For more than ten years the French had to cope with an official and an unofficial time. At some point, the government had had enough of unsuccessfully demanding acceptance of the Revolutionary Calendar from the populace. To start with, they abolished the ten-day décade on 31 March 1802 and went back to the seven-day week. Later, hours and minutes also fell victim to people’s unwillingness to give up old habits: Emperor Napoleon decreed on 9 September 1805 that the unpopular way of measuring time would expire on 31 December that year. Not that the vision of decimal time has been buried forever. On the occasion of the 100th anniversary of the republican calendar, the flame of the timekeeping revolution flared up once again. At the Great Exhibition in Chicago in 1893, concrete plans were proposed for reintroducing decimal time on 1 January 1901. The idea was to divide the day into 100 parts, called cés. A cé, equivalent to about a quarter of an hour, was divided into 10 decicés or 100 centicés.

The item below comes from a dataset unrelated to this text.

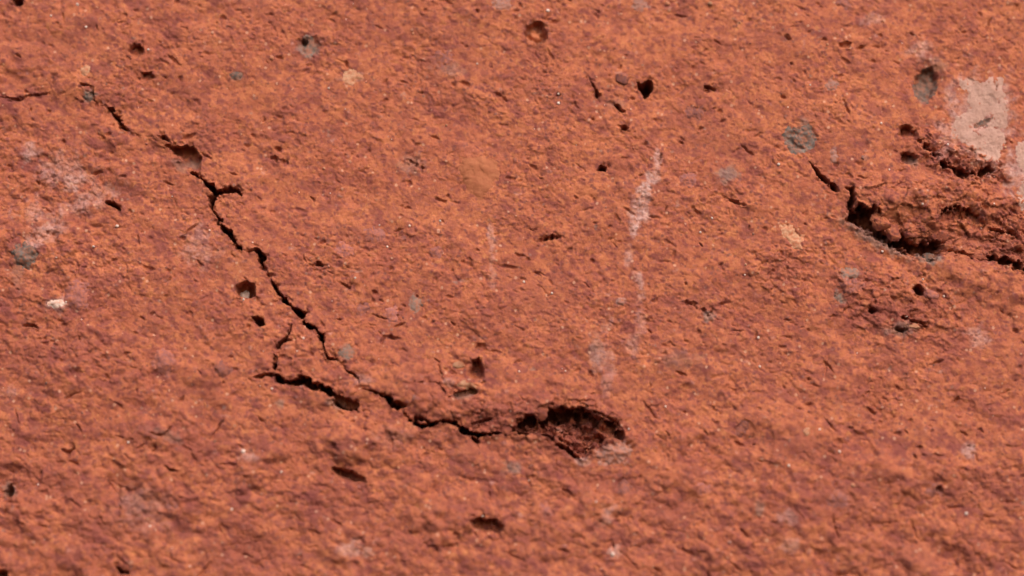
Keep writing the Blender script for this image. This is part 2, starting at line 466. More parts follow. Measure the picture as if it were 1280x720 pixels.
recess('pit', [(144, 708, 4), (152, 714, 6), (160, 716, 4)], 30, wall=3)
recess('pit', [(853, 377, 4), (864, 380, 6), (876, 386, 6), (886, 394, 7), (892, 384, 4), (902, 380, 5), (913, 378, 3)], 9, wall=5, rough=2)
recess('pit', [(906, 247, 3), (918, 253, 6), (931, 257, 4)], 11, wall=4, rough=1.6)
recess('pit', oval(1149, 363, 7, 7), 34, 'poly', wall=3)
recess('pit', [(1129, 397, 5), (1136, 400, 6), (1150, 404, 4), (1158, 408, 5)], 30, wall=3)
recess('pit', [(1120, 411, 4), (1128, 413, 6)], 22, wall=3)
recess('pit', oval(1091, 388, 5, 4), 26, 'poly', wall=2.5)
recess('pit', [(336, 195, 5), (345, 199, 9), (355, 203, 6)], 9, wall=5, rough=2)
recess('pit', [(508, 200, 4), (518, 203, 5), (527, 208, 6)], 11, wall=4, rough=1.8)
recess('pit', [(390, 332, 2), (397, 330, 5), (403, 331, 4)], 24, wall=2.5)
recess('pit', [(428, 355, 4), (436, 359, 7)], 12, wall=3)
recess('pit', oval(1056, 57, 8, 5, -15), 9, 'poly', wall=3)
recess('pit', [(1240, 99, 2), (1241, 96, 2)], 4, split=False)
recess('pit', [(206, 583, 3), (214, 588, 6), (222, 590, 3)], 18, wall=3)
recess('pit', [(190, 543, 3), (205, 545, 6), (214, 535, 5)], 16, wall=4)
recess('pit', [(30, 407, 3), (42, 407, 4), (48, 411, 2)], 26, wall=3)
recess('pit', [(92, 560, 3), (86, 566, 6), (78, 563, 4)], 16, wall=3)
recess('pit', [(545, 248, 3), (556, 252, 4)], 14, wall=3)
recess('pit', oval(1173, 612, 5, 5), 11, 'poly', wall=3)
recess('crack', [(520, 480, 1.2), (535, 478, 2), (548, 480, 2.2), (557, 492, 2.5), (562, 498, 3)], 20, wall=2)
recess('crack', [(1041, 650, 2), (1044, 662, 3), (1048, 672, 2)], 18, wall=2)
recess('crack', [(146, 610, 2), (150, 625, 3), (148, 655, 2)], 16, wall=3)
recess('crack', [(540, 353, 1.5), (550, 346, 2), (560, 339, 1)], 12, wall=2, split=False)

# --- countless short tears, all dragged the same way
TEARS = 420
tu = rng.uniform(-30, 1310, TEARS); tv = rng.uniform(-30, 750, TEARS)
for k in range(TEARS):
    (p, q), = pl([(tu[k], tv[k])])
    Ln = rng.uniform(2.5, 9) * rng.choice((.7, 1, 1.5)) * (1.3 if q > 100 else 1.0); Wd = rng.uniform(1.1, 3.2)
    sl = window([(p, q)], Ln * 2.2)
    x, y = P[sl], Q[sl]
    a, b = rot(x - p, y - q, rng.normal(22, 38))
    b = b + 1.6 * perlin(x / 6, y / 6, 700 + k % 40)
    d = np.hypot(a / Ln, b / Wd)
    H[sl] -= rng.uniform(1.2, 7.0) * np.clip(1 - d * d, 0, 1)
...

In 1897, the Society for the Propagation of Decimal Time was finally forced to concede that the world – France, that is – was not ready for another revolution. Another 100 years later, similar plans by a Swiss company also failed spectacularly: on 23 October 1998, Swatch launched what they called Internet Time, reminiscent of French Revolutionary Time. They proposed dividing the day into 1000 beats. And the truly progressive thing about this plan was that the different time zones would cease to exist. The world would have aligned itself to “Biel Mean Time”, which was equivalent to Central European time. Swatch claimed that this kind of timekeeping would lead to greater clarity, especially with the rise of video conferences and chats with participants from all around the world. But Internet Time was hardly intuitive, an insult to Americans and Asians and, despite the decimal units, much too difficult to calculate. Without the corresponding watch (from Swatch, of course) it would have been virtually impossible to grasp. The plans were soon buried in the archives, although Swatch has repeatedly stated that the project is not yet dead, but in a “quiet ghost” state. 73 years from now, when Revolutionary Time marks its 300th anniversary, it appears unlikely at this point in time that another attempt will be made to introduce a decimal system in the calculation of time. But of one thing we can be sure: the close ties between Switzerland and France will doubtless have added another exciting chapter or two by then.